One young woman said the police were looking for her husband Arayik. “They were saying, ‘Tell your husband to come out and we’ll let you go,’” she told RFE/RL. “I said, ‘How can I tell if I don’t know where he is right now?’”
“They swore at my mother and jostled me while the kids cried,” said another woman. “Then my father came in and one of the men swore at my father.” The latter was then taken away, she said.
Members of Ghazarian’s family insisted that the clashes stemmed from a festering feud between the fugitive businessman. “Hovik Abrhamian wants to control everything,” one of them said. “Nobody has the right to do anything without his approval here.”
“This is yet another slander,” countered the influential speaker. “Journalists don’t always tell the truth.”
Artashat and surrounding villaged have for years been considered the de facto fiefdom of Abrahamian and his extended family which is believed to control much of economic activity there.

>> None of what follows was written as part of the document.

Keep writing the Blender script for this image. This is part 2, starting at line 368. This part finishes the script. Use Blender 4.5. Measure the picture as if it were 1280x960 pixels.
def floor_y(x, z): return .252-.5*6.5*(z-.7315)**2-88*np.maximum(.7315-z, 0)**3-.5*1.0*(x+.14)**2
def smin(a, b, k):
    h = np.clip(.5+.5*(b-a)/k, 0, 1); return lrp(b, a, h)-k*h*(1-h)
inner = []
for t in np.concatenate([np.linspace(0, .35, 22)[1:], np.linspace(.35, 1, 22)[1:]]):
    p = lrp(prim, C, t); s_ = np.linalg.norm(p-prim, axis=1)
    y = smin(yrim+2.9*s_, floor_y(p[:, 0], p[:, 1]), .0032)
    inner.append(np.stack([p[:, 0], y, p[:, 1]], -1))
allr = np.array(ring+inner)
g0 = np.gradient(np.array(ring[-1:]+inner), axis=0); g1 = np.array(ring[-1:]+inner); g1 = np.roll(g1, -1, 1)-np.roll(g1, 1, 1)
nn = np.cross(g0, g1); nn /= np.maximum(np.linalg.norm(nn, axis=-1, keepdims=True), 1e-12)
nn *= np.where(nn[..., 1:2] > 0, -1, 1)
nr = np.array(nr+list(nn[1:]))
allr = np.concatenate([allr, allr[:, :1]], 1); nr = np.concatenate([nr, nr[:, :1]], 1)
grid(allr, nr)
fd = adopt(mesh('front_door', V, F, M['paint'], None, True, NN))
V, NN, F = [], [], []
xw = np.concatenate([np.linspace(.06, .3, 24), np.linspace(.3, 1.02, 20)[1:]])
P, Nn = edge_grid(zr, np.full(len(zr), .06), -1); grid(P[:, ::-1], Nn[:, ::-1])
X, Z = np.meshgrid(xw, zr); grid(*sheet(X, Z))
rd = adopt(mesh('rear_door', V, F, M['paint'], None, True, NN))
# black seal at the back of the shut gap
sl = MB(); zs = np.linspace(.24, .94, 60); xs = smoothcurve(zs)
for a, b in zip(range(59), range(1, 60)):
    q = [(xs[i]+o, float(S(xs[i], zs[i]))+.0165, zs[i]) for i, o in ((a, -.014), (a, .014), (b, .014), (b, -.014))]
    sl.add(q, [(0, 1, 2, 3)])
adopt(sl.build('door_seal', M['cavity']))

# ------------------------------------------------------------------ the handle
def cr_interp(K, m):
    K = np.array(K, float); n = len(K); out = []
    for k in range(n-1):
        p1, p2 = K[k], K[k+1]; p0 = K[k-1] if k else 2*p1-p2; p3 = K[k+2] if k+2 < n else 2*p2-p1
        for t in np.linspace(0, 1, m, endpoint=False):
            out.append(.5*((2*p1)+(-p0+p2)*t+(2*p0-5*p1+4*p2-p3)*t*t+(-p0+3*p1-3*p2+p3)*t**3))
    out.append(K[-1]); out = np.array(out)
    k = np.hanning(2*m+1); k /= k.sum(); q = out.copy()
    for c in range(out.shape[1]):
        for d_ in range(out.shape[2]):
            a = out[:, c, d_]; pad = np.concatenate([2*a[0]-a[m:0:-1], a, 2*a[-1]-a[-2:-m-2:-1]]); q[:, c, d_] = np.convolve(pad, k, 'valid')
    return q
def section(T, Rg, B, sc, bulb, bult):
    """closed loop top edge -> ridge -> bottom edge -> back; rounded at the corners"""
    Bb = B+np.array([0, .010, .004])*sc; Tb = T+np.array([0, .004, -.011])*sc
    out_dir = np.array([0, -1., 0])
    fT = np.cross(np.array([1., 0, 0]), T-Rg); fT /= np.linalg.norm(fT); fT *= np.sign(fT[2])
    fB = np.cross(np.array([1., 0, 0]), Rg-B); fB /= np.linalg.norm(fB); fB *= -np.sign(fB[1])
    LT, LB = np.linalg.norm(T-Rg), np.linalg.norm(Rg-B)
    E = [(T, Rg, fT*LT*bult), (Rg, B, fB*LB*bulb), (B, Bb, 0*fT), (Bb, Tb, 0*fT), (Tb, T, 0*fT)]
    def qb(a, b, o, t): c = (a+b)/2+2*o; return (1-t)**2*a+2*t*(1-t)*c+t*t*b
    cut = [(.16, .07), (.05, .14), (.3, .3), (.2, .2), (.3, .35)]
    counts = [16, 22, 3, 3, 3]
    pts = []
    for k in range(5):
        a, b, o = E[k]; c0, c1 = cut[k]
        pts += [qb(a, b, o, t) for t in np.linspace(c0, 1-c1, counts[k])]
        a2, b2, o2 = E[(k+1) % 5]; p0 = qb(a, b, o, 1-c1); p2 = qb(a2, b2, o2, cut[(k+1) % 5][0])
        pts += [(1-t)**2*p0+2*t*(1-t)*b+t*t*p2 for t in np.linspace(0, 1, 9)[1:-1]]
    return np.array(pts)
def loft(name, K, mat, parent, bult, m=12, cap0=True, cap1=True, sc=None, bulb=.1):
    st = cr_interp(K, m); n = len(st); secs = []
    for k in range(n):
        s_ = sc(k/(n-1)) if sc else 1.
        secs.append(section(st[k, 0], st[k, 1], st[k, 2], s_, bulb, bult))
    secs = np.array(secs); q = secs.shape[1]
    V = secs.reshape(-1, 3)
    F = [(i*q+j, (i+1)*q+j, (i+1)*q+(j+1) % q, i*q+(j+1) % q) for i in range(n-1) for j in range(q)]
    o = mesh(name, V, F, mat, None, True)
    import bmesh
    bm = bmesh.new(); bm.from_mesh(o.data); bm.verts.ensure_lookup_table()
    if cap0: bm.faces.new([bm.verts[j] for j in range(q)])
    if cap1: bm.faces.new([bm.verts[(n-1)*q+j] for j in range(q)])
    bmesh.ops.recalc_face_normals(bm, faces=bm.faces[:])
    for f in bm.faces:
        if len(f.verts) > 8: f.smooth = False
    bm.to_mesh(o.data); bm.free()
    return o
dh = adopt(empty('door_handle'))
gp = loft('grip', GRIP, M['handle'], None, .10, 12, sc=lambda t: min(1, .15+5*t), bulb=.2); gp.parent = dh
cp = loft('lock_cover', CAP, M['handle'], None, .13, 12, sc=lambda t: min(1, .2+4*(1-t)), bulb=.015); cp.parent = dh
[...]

The wine-growing area is also notorious for politically motivated violence against opposition politicians and activists.
Abrahamian and Ghazarian, who has until now managed the Artashat branch of Armenia’s national gas distribution company, are said to have been on good terms until a local election in Mrgavan in which they reportedly backed rival candidates. Bad blood between them flared up into a violent confrontation on April 4 reportedly involving Abrahamian’s son and nephew.
The two young men allegedly unleashed a hail of automatic gunfire at Ghazarian’s house after a drunken assault on a taxi firm belonging to him. Two of its cars were set on fire and destroyed as a result. Abrahamian subsequently claimed that his son had no part in the violence but did not deny his nephew’s involvement.
Later in April, President Serzh Sarkisian publicly expressed concern about this and other violent disputes involving government loyalists and pledged to “drastically toughen our reaction to such incidents.” “If a son or a relative of an official is involved in a crime, we will take strict measures,” he said.